◆ Data for processing ◆
================================
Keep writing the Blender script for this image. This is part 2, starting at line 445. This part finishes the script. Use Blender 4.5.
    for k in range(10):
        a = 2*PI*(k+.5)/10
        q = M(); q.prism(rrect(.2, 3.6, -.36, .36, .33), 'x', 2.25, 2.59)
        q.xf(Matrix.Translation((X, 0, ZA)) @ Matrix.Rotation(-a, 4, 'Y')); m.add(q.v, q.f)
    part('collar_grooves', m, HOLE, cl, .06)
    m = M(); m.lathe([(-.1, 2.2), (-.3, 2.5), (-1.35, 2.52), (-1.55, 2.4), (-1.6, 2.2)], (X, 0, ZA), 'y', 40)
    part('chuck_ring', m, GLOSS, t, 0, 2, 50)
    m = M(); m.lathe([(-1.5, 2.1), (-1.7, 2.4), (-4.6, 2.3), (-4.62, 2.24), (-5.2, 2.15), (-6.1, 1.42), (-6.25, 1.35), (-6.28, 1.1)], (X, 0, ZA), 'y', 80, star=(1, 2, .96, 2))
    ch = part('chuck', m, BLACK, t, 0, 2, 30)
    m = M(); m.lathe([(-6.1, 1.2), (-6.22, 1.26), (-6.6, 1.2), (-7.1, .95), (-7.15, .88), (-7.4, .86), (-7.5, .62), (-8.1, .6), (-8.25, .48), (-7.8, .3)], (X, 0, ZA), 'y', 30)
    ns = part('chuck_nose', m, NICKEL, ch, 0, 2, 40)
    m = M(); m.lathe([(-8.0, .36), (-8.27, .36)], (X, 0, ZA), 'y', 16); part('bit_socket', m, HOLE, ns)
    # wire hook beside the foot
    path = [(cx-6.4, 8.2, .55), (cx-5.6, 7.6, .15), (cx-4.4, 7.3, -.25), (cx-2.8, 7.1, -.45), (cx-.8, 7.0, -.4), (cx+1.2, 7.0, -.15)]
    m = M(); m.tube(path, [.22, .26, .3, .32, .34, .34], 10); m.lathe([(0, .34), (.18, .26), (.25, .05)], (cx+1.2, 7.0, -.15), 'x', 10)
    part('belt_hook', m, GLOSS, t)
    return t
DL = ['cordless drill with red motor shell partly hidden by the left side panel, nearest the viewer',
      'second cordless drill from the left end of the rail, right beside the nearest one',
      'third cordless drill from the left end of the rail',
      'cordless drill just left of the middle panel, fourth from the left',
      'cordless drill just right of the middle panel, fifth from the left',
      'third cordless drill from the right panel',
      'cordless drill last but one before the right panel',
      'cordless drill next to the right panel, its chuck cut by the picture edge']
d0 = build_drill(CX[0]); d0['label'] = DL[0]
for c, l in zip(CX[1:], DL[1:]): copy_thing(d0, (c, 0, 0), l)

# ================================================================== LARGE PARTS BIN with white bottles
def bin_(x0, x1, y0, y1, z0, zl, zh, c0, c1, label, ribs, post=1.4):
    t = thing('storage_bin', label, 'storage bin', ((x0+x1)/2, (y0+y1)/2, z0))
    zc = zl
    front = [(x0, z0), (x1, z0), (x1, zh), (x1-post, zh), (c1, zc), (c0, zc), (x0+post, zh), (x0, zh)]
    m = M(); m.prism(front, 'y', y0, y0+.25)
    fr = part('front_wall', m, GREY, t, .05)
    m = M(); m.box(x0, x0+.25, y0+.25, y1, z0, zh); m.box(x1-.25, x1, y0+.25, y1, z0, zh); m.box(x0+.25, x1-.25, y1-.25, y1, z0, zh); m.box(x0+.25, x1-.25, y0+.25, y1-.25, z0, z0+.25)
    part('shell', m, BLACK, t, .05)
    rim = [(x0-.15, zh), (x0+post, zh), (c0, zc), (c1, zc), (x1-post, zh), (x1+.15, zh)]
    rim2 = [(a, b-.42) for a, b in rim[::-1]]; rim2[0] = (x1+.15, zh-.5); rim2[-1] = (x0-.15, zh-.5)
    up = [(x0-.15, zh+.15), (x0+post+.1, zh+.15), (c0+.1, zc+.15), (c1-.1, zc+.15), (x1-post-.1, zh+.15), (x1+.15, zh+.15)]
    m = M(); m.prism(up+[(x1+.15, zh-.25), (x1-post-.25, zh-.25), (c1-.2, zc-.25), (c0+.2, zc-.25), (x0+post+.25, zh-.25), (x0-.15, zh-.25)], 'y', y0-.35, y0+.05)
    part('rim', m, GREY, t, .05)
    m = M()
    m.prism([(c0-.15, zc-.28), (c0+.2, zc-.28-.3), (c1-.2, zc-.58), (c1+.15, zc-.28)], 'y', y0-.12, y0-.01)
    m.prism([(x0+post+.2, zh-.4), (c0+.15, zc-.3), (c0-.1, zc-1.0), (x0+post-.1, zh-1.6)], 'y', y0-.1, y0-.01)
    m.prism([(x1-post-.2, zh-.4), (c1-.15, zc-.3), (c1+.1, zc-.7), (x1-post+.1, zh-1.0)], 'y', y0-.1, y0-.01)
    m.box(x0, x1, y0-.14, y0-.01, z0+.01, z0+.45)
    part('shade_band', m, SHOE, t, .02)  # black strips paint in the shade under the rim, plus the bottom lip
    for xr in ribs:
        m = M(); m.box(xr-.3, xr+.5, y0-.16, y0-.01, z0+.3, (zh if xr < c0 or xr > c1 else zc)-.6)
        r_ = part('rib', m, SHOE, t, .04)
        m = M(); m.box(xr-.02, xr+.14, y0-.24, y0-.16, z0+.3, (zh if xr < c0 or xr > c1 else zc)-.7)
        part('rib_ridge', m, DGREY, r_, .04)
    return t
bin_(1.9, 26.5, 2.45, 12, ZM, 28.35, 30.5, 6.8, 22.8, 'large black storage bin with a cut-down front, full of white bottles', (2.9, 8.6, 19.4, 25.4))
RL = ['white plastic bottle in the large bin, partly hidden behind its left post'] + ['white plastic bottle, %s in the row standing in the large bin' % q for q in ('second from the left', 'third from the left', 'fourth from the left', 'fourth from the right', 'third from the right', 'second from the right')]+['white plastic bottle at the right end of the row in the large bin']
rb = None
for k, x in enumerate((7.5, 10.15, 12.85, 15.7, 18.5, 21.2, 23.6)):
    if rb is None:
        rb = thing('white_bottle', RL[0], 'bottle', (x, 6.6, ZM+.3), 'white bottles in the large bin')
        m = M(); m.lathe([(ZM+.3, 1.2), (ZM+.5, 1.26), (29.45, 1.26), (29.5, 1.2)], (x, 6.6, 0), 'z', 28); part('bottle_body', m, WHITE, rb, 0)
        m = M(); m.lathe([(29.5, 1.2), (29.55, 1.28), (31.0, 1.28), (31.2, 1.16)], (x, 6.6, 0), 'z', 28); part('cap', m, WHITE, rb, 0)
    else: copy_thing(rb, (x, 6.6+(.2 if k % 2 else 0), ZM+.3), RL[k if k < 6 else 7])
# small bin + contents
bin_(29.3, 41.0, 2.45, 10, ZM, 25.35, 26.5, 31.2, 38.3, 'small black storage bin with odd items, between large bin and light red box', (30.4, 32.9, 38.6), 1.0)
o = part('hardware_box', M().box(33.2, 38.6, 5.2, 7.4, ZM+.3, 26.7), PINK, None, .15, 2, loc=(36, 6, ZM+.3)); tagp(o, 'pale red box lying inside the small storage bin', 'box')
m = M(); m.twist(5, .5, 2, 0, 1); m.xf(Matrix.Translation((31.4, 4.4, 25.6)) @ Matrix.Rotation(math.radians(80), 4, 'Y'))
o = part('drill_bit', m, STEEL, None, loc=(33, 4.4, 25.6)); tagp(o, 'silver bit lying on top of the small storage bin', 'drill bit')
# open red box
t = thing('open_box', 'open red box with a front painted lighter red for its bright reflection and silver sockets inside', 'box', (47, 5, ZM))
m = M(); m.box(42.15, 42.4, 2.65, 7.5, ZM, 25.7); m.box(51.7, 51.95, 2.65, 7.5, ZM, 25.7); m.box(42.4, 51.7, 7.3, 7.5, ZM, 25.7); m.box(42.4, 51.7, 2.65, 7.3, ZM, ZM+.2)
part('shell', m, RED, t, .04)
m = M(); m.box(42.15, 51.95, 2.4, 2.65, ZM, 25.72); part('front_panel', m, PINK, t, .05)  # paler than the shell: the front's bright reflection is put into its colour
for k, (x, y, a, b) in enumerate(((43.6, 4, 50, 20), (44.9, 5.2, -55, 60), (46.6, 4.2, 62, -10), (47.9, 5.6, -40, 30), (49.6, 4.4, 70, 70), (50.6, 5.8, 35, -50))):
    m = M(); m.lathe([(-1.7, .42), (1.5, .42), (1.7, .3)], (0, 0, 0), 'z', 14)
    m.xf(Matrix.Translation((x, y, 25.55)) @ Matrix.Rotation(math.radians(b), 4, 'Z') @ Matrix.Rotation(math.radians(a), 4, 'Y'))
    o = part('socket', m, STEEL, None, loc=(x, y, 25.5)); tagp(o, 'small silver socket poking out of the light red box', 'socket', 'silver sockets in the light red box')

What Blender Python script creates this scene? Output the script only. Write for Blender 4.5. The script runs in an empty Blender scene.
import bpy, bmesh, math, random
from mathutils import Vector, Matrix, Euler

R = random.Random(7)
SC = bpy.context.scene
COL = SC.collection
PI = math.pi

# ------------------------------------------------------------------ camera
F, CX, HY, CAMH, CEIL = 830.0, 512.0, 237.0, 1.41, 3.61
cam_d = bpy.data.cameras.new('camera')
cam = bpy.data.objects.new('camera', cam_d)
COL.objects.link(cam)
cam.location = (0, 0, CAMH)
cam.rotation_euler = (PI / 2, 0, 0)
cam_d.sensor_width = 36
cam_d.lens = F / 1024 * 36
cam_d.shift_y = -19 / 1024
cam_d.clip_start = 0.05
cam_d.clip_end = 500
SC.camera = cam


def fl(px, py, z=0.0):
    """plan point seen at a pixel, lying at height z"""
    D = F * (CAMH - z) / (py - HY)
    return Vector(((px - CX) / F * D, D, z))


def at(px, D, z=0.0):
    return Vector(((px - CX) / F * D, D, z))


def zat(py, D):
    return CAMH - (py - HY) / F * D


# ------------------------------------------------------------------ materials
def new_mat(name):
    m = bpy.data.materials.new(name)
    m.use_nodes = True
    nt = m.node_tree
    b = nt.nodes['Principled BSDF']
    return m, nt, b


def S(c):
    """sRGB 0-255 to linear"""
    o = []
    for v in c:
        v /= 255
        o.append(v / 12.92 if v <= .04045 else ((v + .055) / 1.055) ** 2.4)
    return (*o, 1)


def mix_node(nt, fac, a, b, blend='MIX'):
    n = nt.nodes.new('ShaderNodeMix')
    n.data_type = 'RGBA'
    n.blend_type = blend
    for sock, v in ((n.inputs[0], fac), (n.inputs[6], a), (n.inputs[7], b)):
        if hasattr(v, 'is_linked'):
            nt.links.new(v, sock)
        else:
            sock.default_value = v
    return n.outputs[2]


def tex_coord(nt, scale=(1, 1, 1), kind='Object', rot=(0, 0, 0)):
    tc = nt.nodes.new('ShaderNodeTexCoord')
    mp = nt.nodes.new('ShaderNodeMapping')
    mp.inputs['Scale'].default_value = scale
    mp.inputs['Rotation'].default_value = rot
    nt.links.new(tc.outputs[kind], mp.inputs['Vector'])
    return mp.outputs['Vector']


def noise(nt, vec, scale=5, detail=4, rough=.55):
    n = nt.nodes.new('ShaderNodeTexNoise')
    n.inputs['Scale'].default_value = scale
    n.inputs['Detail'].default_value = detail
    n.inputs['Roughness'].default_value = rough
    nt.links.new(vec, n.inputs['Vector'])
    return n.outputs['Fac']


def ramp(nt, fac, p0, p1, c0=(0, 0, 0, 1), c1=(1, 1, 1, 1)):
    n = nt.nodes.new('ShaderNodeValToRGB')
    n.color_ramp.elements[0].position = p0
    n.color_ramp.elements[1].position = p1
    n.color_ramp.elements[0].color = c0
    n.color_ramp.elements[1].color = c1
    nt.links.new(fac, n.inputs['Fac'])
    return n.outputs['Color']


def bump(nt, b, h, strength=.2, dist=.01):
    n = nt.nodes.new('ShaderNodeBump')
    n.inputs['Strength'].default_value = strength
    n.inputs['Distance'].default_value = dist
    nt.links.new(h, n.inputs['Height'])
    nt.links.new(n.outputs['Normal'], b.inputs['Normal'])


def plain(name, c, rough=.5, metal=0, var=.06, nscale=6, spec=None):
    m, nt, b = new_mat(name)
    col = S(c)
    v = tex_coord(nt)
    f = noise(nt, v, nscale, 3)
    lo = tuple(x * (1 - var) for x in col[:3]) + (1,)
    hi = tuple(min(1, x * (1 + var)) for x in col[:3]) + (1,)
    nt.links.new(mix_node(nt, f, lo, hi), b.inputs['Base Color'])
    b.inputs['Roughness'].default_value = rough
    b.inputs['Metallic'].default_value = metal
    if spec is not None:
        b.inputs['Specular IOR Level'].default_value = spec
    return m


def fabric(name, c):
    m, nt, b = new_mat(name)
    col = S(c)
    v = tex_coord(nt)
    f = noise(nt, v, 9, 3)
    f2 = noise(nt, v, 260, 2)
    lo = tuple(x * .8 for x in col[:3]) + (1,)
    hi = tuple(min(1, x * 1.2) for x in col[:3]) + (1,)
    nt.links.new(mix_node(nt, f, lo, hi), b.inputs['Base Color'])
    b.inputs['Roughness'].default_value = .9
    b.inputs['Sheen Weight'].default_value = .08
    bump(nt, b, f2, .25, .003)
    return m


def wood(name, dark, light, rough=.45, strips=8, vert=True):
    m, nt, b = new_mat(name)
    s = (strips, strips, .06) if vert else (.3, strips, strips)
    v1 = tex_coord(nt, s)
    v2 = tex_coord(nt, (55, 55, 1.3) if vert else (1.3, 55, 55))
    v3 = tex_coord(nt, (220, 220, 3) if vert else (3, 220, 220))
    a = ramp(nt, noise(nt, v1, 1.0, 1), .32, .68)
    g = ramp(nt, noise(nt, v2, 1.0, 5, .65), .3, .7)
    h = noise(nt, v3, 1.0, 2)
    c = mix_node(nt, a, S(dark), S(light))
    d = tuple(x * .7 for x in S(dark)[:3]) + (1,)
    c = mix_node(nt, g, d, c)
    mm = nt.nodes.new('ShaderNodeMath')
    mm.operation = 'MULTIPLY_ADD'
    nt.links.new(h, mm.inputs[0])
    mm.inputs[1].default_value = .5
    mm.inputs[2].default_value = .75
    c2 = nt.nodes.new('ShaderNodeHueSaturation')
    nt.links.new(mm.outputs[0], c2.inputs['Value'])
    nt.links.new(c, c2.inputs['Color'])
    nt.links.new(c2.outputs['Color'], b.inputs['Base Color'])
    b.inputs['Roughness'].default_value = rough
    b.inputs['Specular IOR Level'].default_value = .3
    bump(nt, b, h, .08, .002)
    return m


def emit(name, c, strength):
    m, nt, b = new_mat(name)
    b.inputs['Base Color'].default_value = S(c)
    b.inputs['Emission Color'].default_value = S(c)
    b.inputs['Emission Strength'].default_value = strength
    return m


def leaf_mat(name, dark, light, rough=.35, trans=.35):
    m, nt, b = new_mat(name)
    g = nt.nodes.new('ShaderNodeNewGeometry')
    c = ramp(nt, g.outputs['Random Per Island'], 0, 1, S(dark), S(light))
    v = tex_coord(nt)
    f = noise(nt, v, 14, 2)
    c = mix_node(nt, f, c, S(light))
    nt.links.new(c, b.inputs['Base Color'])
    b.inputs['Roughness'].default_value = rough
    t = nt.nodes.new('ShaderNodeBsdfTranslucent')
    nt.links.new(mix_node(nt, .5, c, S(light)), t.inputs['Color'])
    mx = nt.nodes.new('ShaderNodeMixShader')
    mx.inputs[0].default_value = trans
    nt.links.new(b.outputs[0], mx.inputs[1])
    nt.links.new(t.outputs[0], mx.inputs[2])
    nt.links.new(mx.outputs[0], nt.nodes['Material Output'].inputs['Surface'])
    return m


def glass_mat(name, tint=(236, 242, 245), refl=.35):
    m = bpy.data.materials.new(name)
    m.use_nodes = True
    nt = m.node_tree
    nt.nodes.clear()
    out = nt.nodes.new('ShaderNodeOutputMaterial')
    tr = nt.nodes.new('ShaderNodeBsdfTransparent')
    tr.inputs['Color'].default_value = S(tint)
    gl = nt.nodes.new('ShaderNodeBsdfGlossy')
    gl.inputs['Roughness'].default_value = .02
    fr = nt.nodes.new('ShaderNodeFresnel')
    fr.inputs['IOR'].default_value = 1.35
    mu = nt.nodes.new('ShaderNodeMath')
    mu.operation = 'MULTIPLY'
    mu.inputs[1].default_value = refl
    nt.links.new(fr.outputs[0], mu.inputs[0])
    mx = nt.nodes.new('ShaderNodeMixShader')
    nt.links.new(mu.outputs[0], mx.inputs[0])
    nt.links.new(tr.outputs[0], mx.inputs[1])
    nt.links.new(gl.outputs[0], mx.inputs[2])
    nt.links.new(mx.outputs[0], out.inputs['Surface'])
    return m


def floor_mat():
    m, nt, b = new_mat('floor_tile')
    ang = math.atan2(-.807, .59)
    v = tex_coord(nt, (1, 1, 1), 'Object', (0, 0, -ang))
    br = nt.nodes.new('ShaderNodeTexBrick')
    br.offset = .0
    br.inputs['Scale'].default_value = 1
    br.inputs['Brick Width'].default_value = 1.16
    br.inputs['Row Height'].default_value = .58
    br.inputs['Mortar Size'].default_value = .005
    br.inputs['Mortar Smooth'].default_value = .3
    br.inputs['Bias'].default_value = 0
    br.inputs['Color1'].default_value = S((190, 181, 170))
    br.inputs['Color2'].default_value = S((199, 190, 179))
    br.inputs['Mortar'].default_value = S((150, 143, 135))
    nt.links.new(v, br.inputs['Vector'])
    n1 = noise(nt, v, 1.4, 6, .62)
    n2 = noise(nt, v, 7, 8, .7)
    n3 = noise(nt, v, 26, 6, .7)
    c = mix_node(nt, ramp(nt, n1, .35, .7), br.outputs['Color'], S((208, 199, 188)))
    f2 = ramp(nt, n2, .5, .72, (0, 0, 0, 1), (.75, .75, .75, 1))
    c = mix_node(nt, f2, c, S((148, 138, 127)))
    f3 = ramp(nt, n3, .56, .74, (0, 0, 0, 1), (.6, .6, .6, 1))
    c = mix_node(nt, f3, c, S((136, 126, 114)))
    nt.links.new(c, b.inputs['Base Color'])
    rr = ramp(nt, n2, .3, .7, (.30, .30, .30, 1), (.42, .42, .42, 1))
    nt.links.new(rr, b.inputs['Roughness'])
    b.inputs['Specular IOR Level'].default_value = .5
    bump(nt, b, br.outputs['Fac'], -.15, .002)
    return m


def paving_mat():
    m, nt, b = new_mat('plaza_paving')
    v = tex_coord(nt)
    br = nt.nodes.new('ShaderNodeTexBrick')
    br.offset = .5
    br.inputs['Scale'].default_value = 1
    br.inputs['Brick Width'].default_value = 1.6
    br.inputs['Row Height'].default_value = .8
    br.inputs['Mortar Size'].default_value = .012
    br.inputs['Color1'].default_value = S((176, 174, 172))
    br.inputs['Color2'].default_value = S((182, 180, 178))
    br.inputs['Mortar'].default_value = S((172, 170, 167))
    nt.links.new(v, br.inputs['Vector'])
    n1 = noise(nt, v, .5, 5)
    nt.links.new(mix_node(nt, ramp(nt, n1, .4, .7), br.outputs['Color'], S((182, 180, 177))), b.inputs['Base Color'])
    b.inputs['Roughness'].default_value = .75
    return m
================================
◆ Problem ◆
In the material above, find each line that contains the word "script", and select it.

◆ Result for this exercise ◆
Keep writing the Blender script for this image. This is part 2, starting at line 445. This part finishes the script. Use Blender 4.5.
What Blender Python script creates this scene? Output the script only. Write for Blender 4.5. The script runs in an empty Blender scene.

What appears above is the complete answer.